It is a busy time of the year in Romania, according to Bancila, Diaconu si Asociatii Managing Partner Radu Diaconu, with interesting reports of regulatory updates on the ESG, tax, and companies front.
“This period is quite busy for us and is coming at the end of a very vibrant 2022,” Diaconu begins. “This was not something that we can say we expected for sure, especially given the geopolitical context of rising inflation, the war in Ukraine, supply chain disruptions, and bearish investors.” However, even with such strong activity levels right now, Diaconu says things may change soon. “I believe that we might experience a slowdown next year on account of the impending economic downturn,” he explains.
Turning to the regulatory landscape in Romania, Diaconu shares that “the ESG wave is starting to become more and more relevant. We are increasingly witnessing ESG-related inquiries in relation to agreements and non-financial reporting endeavors,” he explains. “I would definitely believe this to develop and expand further as the sectors get more educated on the subject,” Diaconu says.
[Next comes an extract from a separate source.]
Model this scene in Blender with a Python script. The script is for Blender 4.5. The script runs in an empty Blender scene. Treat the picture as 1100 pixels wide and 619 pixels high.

Additionally, Diaconu reports that the country is yet to implement the new EU whistleblowing directive into national law. “Much like ESG until recently, so is whistleblowing a kind of a buzzword across the markets,” Diaconu says. “However, with the directive not yet making its way to being introduced into local legislation, there aren’t that many projects related to whistleblowing so as to warrant highlighting it in any particular way.” He shares that he believes this area to become more relevant “when multinational corporations begin altering their behavior and way of doing business because of it; that is sure to impact the market and incentivize more thinking about whistleblowing.”
Moreover, commenting on “the yearly developments,” Diaconu reports that there have been certain changes made to the company law framework. “The Companies Law was updated so as to remove the requirement of courts being involved in merger and demerger procedures,” he says. “This is an important positive development because it will surely speed up M&A transactions and the associated processes. It sometimes takes quite a long time for a judge to issue a decision, so I expect a significant speed-up in this vein,” Diaconu explains.
Finally, Diaconu reports that there might also be certain amendments to the tax framework, but it is not yet clear when. “Last year, we saw certain tax framework amendments being introduced on December 31 and entering into effect on January 1,” he says. “I would not be surprised if we were to see a similar development around the New Year now as well, especially given the way that the regulators have approached this subject area in the past,” Diaconu points out.